[Dataset items]
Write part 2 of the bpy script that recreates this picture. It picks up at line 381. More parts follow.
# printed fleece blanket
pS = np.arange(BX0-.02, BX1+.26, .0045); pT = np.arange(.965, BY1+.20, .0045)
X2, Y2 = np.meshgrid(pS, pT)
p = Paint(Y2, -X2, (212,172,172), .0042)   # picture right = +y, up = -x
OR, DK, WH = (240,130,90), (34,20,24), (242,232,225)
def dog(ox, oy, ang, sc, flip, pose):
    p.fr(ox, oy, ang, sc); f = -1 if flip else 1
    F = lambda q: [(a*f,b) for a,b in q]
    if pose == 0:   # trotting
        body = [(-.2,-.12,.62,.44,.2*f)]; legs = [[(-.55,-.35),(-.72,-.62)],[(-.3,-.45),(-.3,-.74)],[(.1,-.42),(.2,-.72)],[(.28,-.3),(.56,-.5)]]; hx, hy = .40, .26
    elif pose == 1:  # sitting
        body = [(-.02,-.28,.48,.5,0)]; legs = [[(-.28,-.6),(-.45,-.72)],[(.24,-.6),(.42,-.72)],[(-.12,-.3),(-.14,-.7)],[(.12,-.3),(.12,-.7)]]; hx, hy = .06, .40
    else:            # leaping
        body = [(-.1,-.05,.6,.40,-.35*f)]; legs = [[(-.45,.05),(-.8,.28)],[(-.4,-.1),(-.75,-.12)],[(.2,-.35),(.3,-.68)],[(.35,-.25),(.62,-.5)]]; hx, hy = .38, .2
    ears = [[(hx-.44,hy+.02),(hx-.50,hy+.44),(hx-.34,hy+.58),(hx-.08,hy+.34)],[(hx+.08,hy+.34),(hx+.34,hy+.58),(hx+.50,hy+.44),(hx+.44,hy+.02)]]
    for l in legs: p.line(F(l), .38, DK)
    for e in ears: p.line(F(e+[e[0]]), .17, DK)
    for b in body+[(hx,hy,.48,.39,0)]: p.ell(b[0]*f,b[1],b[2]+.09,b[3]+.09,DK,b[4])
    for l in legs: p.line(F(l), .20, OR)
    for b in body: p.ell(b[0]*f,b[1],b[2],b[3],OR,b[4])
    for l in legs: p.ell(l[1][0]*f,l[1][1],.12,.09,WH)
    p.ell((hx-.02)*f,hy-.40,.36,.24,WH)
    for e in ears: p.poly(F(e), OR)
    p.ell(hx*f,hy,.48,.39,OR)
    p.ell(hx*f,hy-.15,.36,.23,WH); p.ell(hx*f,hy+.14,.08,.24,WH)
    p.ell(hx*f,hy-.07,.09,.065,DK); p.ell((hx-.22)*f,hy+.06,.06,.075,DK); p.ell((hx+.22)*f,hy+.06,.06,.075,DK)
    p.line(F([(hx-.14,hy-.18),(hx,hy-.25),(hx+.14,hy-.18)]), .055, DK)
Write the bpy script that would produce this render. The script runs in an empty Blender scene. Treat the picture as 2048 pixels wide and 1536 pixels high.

## Exercise details
Exactly reproduce all of the entries.

## Expected output
Write part 2 of the bpy script that recreates this picture. It picks up at line 381. More parts follow.
# printed fleece blanket
pS = np.arange(BX0-.02, BX1+.26, .0045); pT = np.arange(.965, BY1+.20, .0045)
X2, Y2 = np.meshgrid(pS, pT)
p = Paint(Y2, -X2, (212,172,172), .0042)   # picture right = +y, up = -x
OR, DK, WH = (240,130,90), (34,20,24), (242,232,225)
def dog(ox, oy, ang, sc, flip, pose):
    p.fr(ox, oy, ang, sc); f = -1 if flip else 1
    F = lambda q: [(a*f,b) for a,b in q]
    if pose == 0:   # trotting
        body = [(-.2,-.12,.62,.44,.2*f)]; legs = [[(-.55,-.35),(-.72,-.62)],[(-.3,-.45),(-.3,-.74)],[(.1,-.42),(.2,-.72)],[(.28,-.3),(.56,-.5)]]; hx, hy = .40, .26
    elif pose == 1:  # sitting
        body = [(-.02,-.28,.48,.5,0)]; legs = [[(-.28,-.6),(-.45,-.72)],[(.24,-.6),(.42,-.72)],[(-.12,-.3),(-.14,-.7)],[(.12,-.3),(.12,-.7)]]; hx, hy = .06, .40
    else:            # leaping
        body = [(-.1,-.05,.6,.40,-.35*f)]; legs = [[(-.45,.05),(-.8,.28)],[(-.4,-.1),(-.75,-.12)],[(.2,-.35),(.3,-.68)],[(.35,-.25),(.62,-.5)]]; hx, hy = .38, .2
    ears = [[(hx-.44,hy+.02),(hx-.50,hy+.44),(hx-.34,hy+.58),(hx-.08,hy+.34)],[(hx+.08,hy+.34),(hx+.34,hy+.58),(hx+.50,hy+.44),(hx+.44,hy+.02)]]
    for l in legs: p.line(F(l), .38, DK)
    for e in ears: p.line(F(e+[e[0]]), .17, DK)
    for b in body+[(hx,hy,.48,.39,0)]: p.ell(b[0]*f,b[1],b[2]+.09,b[3]+.09,DK,b[4])
    for l in legs: p.line(F(l), .20, OR)
    for b in body: p.ell(b[0]*f,b[1],b[2],b[3],OR,b[4])
    for l in legs: p.ell(l[1][0]*f,l[1][1],.12,.09,WH)
    p.ell((hx-.02)*f,hy-.40,.36,.24,WH)
    for e in ears: p.poly(F(e), OR)
    p.ell(hx*f,hy,.48,.39,OR)
    p.ell(hx*f,hy-.15,.36,.23,WH); p.ell(hx*f,hy+.14,.08,.24,WH)
    p.ell(hx*f,hy-.07,.09,.065,DK); p.ell((hx-.22)*f,hy+.06,.06,.075,DK); p.ell((hx+.22)*f,hy+.06,.06,.075,DK)
    p.line(F([(hx-.14,hy-.18),(hx,hy-.25),(hx+.14,hy-.18)]), .055, DK)
Write the bpy script that would produce this render. The script runs in an empty Blender scene. Treat the picture as 2048 pixels wide and 1536 pixels high.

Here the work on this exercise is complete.